■ **Written task**: Starting at the first line of the data below, retype every line up to and including the one containing "sc = bpy.context.scene".

(Collected data entries)
+++++
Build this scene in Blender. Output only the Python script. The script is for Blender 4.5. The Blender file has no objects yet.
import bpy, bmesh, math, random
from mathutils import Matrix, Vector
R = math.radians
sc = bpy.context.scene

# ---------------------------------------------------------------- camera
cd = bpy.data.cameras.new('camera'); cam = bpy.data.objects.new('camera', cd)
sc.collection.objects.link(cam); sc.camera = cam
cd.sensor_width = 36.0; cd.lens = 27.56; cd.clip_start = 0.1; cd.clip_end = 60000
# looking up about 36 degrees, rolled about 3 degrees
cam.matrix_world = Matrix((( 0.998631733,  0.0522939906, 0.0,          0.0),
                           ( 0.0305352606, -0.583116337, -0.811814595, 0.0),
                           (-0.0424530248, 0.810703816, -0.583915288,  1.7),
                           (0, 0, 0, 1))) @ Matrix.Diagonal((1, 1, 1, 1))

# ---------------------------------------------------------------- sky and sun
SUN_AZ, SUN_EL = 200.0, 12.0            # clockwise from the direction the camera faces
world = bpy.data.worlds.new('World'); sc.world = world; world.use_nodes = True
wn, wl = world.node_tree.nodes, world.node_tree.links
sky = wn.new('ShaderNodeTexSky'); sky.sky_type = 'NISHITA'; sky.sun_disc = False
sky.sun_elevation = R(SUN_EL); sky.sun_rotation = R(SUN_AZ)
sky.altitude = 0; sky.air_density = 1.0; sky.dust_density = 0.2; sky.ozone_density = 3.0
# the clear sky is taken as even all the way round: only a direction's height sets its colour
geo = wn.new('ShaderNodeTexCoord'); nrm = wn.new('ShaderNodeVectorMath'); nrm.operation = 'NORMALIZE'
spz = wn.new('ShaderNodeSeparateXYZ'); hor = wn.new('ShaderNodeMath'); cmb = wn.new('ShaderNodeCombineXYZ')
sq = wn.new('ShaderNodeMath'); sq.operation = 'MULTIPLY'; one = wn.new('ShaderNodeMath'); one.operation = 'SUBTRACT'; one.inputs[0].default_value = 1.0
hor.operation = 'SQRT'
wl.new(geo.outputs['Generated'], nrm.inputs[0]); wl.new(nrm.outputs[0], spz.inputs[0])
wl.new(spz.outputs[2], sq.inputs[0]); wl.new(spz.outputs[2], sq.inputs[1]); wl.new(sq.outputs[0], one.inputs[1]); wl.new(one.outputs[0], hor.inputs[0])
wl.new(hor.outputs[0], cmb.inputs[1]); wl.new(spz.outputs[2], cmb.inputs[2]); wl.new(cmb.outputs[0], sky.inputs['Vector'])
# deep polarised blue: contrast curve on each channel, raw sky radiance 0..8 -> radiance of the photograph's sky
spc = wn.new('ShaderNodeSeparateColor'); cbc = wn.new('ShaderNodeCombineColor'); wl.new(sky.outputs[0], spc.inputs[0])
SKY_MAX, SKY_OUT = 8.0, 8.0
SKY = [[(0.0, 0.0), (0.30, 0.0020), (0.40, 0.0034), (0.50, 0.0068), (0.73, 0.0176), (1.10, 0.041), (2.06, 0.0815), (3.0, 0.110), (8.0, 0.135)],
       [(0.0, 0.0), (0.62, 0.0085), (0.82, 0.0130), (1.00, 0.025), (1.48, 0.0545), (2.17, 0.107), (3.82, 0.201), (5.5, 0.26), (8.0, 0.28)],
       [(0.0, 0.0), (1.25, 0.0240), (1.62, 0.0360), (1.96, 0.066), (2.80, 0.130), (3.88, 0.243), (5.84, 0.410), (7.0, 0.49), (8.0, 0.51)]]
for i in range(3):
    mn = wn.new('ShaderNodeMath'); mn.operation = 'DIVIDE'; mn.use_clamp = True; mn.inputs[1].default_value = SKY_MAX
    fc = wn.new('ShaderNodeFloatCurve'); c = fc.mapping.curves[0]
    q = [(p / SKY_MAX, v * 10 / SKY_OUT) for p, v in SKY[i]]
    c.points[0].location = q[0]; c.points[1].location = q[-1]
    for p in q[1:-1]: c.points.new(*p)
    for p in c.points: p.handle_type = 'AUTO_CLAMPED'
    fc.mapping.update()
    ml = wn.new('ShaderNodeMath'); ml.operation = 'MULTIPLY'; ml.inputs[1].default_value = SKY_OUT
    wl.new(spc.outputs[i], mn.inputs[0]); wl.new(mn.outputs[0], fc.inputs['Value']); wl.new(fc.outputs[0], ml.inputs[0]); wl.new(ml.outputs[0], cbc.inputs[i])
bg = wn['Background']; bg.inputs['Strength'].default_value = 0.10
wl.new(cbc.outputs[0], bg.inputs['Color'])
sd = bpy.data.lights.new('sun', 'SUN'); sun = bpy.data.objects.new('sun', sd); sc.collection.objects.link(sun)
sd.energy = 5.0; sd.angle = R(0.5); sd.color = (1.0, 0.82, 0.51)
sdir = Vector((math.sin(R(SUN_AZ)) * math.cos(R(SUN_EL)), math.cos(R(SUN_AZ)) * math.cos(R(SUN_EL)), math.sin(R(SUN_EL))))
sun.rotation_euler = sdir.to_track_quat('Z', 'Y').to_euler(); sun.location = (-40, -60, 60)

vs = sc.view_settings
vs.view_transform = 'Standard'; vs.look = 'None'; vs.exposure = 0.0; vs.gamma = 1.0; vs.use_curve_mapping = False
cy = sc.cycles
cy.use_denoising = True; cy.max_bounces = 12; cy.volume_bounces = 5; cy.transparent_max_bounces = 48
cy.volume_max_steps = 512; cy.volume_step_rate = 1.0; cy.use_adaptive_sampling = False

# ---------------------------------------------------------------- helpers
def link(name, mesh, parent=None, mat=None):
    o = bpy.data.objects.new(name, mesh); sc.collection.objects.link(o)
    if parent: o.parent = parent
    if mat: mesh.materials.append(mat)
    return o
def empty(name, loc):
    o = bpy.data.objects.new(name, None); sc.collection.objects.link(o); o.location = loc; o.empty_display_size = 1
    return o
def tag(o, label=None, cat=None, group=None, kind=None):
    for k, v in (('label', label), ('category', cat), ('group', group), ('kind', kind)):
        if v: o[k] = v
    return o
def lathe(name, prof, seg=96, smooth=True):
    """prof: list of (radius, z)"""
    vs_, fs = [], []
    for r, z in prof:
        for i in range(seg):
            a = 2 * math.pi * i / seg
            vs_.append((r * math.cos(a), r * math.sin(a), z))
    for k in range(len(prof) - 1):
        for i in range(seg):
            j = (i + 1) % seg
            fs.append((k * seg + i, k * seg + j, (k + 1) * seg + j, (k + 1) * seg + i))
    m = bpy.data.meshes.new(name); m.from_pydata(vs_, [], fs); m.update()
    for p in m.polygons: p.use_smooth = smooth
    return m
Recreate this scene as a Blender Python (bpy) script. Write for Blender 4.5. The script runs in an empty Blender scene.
+++++
■ **Answer to the problem**:
Build this scene in Blender. Output only the Python script. The script is for Blender 4.5. The Blender file has no objects yet.
import bpy, bmesh, math, random
from mathutils import Matrix, Vector
R = math.radians
sc = bpy.context.scene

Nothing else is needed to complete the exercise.